We couldn't leave without trying it. Apparently they no longer start with rotten meat, which is a relief. The meat was really succulent, salty, but not overly do. It's a bit like what I imagine corned beef should be like, if it didn't come from a tin. I'd definitely have it again.

Finally, although not necessarily a local speciality, twice here we've had the braised river carp.

There's no attempt to fillet it, you have to pick the flesh up with your chopsticks. Ive never had carp before. It tastes quite delicate, but meaty too. Ours came in an excellent sweet and sour sauce. I'll be looking out for similar dishes as we visit other places. It's really good.

That's it from Pingyao. Next stop Xi'an.

Location:Pingyao, China

Last day in Pingyao

We're catching the hard sleeper to Xi'an tonight, but before then we've got one more day in Pingyao.

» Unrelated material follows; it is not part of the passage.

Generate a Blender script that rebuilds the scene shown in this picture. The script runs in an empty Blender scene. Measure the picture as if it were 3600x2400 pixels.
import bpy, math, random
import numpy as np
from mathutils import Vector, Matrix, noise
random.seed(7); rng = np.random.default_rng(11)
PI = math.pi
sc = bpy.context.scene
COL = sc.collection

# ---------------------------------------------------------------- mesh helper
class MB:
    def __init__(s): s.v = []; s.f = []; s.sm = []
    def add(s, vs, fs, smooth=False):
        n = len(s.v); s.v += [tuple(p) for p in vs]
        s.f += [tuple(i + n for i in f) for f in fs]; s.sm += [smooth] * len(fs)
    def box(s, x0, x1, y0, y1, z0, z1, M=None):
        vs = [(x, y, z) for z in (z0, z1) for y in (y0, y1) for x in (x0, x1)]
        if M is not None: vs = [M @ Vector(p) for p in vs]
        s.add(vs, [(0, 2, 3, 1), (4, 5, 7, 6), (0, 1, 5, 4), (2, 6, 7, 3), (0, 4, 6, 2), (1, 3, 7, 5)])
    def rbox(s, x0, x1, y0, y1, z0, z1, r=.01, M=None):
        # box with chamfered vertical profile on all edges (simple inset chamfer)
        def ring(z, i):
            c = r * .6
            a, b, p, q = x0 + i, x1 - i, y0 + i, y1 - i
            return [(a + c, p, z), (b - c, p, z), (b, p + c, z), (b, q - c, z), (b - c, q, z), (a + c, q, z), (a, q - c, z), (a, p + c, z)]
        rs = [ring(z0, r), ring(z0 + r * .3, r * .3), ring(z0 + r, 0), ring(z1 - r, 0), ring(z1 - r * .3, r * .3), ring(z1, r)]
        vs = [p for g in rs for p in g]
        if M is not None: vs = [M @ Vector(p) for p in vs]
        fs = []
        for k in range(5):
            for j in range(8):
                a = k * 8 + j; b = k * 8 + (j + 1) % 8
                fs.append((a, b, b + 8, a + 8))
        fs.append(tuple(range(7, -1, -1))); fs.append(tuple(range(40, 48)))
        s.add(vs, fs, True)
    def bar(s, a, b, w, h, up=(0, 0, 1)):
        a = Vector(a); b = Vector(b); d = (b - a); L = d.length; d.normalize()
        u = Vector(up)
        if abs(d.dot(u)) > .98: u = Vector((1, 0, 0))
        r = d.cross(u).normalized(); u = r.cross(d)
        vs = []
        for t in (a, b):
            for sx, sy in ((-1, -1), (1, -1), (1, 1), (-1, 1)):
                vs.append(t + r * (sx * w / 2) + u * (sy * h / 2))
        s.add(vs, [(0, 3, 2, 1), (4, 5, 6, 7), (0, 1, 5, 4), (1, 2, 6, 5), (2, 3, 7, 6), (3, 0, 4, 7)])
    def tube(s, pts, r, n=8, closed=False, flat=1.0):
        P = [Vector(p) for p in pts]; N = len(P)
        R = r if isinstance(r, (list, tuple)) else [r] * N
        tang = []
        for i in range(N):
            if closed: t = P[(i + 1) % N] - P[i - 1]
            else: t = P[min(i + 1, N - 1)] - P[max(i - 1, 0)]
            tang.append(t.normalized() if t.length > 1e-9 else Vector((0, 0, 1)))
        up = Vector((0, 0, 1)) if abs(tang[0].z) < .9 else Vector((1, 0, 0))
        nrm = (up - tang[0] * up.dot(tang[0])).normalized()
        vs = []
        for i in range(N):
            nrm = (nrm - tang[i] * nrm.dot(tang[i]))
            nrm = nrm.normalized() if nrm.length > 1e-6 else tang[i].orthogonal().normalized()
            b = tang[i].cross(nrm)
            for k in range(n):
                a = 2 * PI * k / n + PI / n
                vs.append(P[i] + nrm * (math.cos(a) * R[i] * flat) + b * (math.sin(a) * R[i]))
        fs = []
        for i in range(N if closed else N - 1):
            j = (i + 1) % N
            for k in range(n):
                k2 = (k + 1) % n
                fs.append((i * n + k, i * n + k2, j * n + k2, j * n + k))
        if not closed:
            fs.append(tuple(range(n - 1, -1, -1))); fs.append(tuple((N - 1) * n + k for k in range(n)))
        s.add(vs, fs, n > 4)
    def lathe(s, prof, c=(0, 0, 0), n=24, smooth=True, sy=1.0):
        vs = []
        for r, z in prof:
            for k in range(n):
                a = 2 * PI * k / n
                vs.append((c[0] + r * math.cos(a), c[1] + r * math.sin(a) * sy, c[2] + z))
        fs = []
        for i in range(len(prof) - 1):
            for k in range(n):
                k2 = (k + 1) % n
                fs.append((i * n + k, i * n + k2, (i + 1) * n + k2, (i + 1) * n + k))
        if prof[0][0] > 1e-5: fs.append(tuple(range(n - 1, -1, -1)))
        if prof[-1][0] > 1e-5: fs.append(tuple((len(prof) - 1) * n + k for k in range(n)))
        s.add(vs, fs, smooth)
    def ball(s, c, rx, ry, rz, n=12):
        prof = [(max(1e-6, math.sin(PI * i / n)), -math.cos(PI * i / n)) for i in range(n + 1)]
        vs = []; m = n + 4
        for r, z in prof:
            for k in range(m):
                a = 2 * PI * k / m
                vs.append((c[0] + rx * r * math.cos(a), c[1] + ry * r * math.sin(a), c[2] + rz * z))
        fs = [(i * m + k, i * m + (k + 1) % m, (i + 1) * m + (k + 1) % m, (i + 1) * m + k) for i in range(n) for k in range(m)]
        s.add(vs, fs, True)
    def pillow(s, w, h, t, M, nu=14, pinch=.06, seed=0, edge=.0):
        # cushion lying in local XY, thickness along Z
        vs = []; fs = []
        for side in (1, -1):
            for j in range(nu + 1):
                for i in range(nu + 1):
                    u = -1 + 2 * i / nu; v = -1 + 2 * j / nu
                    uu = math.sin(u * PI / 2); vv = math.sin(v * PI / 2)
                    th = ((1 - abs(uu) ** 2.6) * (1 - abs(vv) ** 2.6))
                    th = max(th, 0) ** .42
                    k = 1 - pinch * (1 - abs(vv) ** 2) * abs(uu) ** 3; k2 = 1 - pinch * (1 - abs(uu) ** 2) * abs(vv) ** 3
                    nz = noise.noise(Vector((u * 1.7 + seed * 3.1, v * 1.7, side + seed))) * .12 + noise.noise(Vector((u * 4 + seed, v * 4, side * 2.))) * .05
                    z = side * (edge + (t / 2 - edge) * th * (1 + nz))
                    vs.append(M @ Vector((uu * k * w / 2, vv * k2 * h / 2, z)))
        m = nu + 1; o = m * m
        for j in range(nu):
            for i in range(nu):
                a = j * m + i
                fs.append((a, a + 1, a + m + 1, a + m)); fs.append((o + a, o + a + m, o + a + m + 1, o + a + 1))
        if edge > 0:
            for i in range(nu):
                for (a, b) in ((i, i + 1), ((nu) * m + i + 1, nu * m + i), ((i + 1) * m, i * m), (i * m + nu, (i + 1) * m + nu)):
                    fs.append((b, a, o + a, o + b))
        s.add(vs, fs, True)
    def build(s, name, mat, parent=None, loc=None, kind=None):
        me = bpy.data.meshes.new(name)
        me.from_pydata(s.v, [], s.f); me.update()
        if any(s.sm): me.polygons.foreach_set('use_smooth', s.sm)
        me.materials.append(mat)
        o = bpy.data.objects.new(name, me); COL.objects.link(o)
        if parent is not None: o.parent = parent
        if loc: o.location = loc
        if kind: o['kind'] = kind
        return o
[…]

With nothing better to do, we decided to visit some of the museums our 3-day pass lets us into. The draft bank museum and the armed escort museum are worth looking at. Wandering through the maze of courtyards and alleyways, all reeking of history, you really get a flavour of what life was like here. I'm not usually a museum fan but it was fascinating. I even got chance to practice my archery.

In ancient China, archery was an effective defender against straw and balloon attack.

One of the highlights was the City God temple. As soon as you walk through the threshold - peace and quiet (apart from the rabbitting tour guides).


Isn't religion funny.

To be fair I think this room was meant to depict the eternal torment of hell, but my Mandarin's not up to scratch so I can't be sure.

Location:Pingyao, China

Pingyao city walls

Yesterday we walked round the city walls. I'm running out of superlatives for Pingyao. It boggles the mind to think that they were built in their present form in the 1300's. They're just immense. It boggles my mind even further to think that these weren't even the biggest, they're just the best preserved in China.

I'm really loving Pingyao. After the hecticity (hecticness?) of Beijing, it's been great to chill out here. If you're ever in the vicinity (i.e. China) then you really should pay it a visit. You won't be disappointed.